Coba is an increasingly popular ruined city of the Mayan civilization on the eastern Gulf Coast of Mexico’s Yucatan Peninsula.
The building’s interior motif, was inspired by “cenotes” – a type of sea cave characteristic of Yucatan which were important sources of water and other aspects of the Mayan civilization. The piece de resistance of the restaurant is a gargantuan, 3,000-gallon jellyfish aquarium – the largest private container of its kind in the world – home to a hundred Moon Jelly jellyfish. At 20 feet high, the cylindrical aquarium is visible from nearly everywhere in the nearly 12,000-square-foot building.
Many other features in the restaurant feed into this nautical and cenote-cave theme, from the 38-foot-wide dome perched on top of the building, to the sparkling blue ceiling panels and the wavy, scale-like, “fish panel” walls. Many other pieces and installations play into the Mayan theme, with a row of panels of “glyphs” lining the exterior and a ornate, hand-hammered front door pulls at the front entrance.
“Everything has a purpose, every little detail has a story for us,” Greer said. “Hopefully it comes together so when you’re driving by at night it looks like something different, but cool. And something Lexington can be proud of.”
Dozens of local and central Kentucky craftspeople and professionals contributed to the various components of the building’s full rendering, and Greer is excited to finally be able to show off their work.
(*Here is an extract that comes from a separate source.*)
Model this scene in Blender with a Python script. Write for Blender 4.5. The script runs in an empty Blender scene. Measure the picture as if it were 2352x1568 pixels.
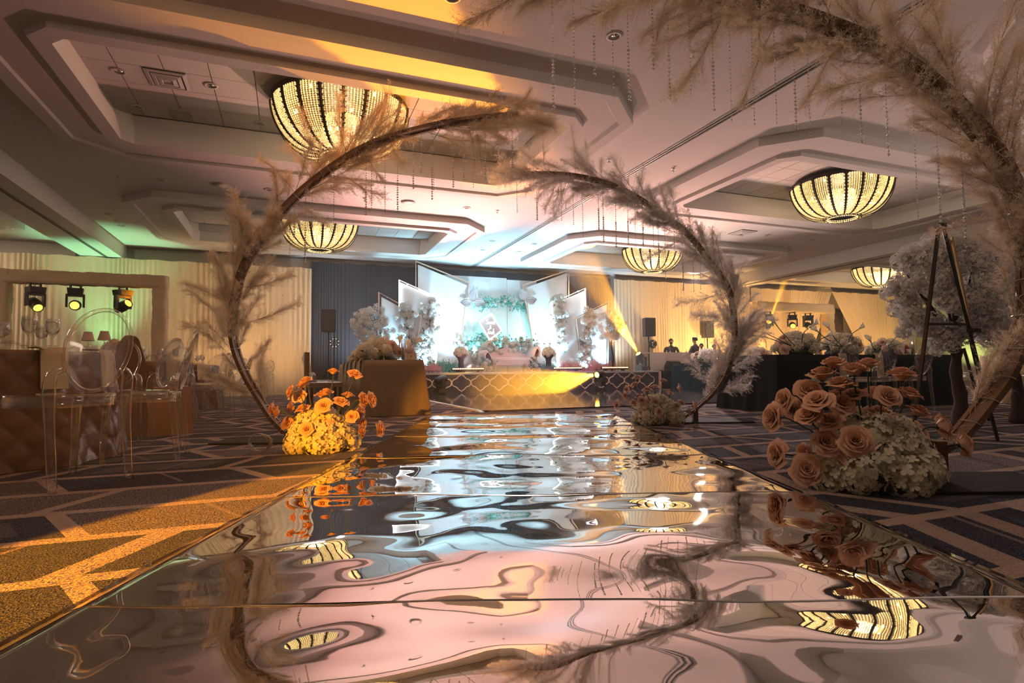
import bpy, math, random
from mathutils import Vector, Matrix, noise
random.seed(7)
S = bpy.context.scene
COL = S.collection
# ------------------------------------------------------------------ camera
F, CX, CY, H = 1307.0, 1176.0, 784.0, 0.59          # focal length in px, frame centre, eye height
PITCH, ROLL, TH = math.atan(69 / F), math.radians(0.6), math.radians(21.3)
cam_d = bpy.data.cameras.new('camera'); cam = bpy.data.objects.new('camera', cam_d); COL.objects.link(cam)
cam_d.sensor_width = 36.0; cam_d.lens = 36.0 * F / 2352.0; cam_d.clip_end = 200; cam_d.clip_start = 0.02
cam.matrix_world = Matrix.Translation((0, 0, H)) @ Matrix.Rotation(math.radians(90) + PITCH, 4, 'X') @ Matrix.Rotation(-ROLL, 4, 'Z')
S.camera = cam
# ------------------------------------------------------------------ view + world
S.view_settings.view_transform = 'Standard'; S.view_settings.look = 'None'
S.view_settings.exposure = 0.0; S.view_settings.gamma = 1.0
try: S.view_settings.use_curve_mapping = False
except Exception: pass
W = bpy.data.worlds.new('world'); S.world = W; W.use_nodes = True
W.node_tree.nodes['Background'].inputs[0].default_value = (0.02, 0.018, 0.016, 1)
W.node_tree.nodes['Background'].inputs[1].default_value = 0.3
HAZE = 0.0036                                   # fog-machine haze filling the ballroom
wv = W.node_tree.nodes.new('ShaderNodeVolumeScatter'); wv.inputs['Density'].default_value = HAZE; wv.inputs['Color'].default_value = (0.95, 0.95, 0.95, 1)
W.node_tree.links.new(wv.outputs[0], W.node_tree.nodes['World Output'].inputs['Volume'])
cy = S.cycles
cy.max_bounces = 6; cy.diffuse_bounces = 2; cy.glossy_bounces = 3; cy.transmission_bounces = 2
cy.transparent_max_bounces = 24; cy.volume_bounces = 0
cy.caustics_reflective = False; cy.caustics_refractive = False
cy.sample_clamp_indirect = 4.0; cy.sample_clamp_direct = 0
cy.use_denoising = True
try: cy.denoiser = 'OPENIMAGEDENOISE'
except Exception: pass
cy.use_adaptive_sampling = True; cy.adaptive_threshold = 0.2; cy.adaptive_min_samples = 16

# room frame: u across (left to right), v towards the stage wall; the camera looks along +Y, the room is turned by TH
def R(u, v, z=0.0): return Vector((u * math.cos(TH) - v * math.sin(TH), u * math.sin(TH) + v * math.cos(TH), z))
_cr, _sr = math.cos(ROLL), math.sin(ROLL)
def _ray(px, py):
    X = (px - CX) / F; Y = (CY - py) / F
    X, Y = _cr * X + _sr * Y, -_sr * X + _cr * Y
    return X, math.cos(PITCH) - Y * math.sin(PITCH), math.sin(PITCH) + Y * math.cos(PITCH)
def on_z(px, py, z=0.0):       # measured photo point on a horizontal plane
    d = _ray(px, py); t = (z - H) / d[2]; return Vector((d[0] * t, d[1] * t, z))
def on_y(px, py, y):           # measured photo point on the plane Y = y
    d = _ray(px, py); t = y / d[1]; return Vector((d[0] * t, y, H + d[2] * t))
def on_v(px, py, v):           # measured photo point on a room plane parallel to the stage wall: (u, z)
    d = _ray(px, py); dv = -d[0] * math.sin(TH) + d[1] * math.cos(TH); du = d[0] * math.cos(TH) + d[1] * math.sin(TH)
    t = v / dv; return du * t, H + d[2] * t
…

“When this thing was under construction, it was a hodgepodge of all kinds of crazy stuff,” Greer said. “You had a bunch of people that thought we had just dumped a bunch of leftover building material on to a job site and started throwing it together. But now, with the outside really coming together and done, you can get a full appreciation. It is an amazing work of art by the architects and all the craftspeople we had working on it.”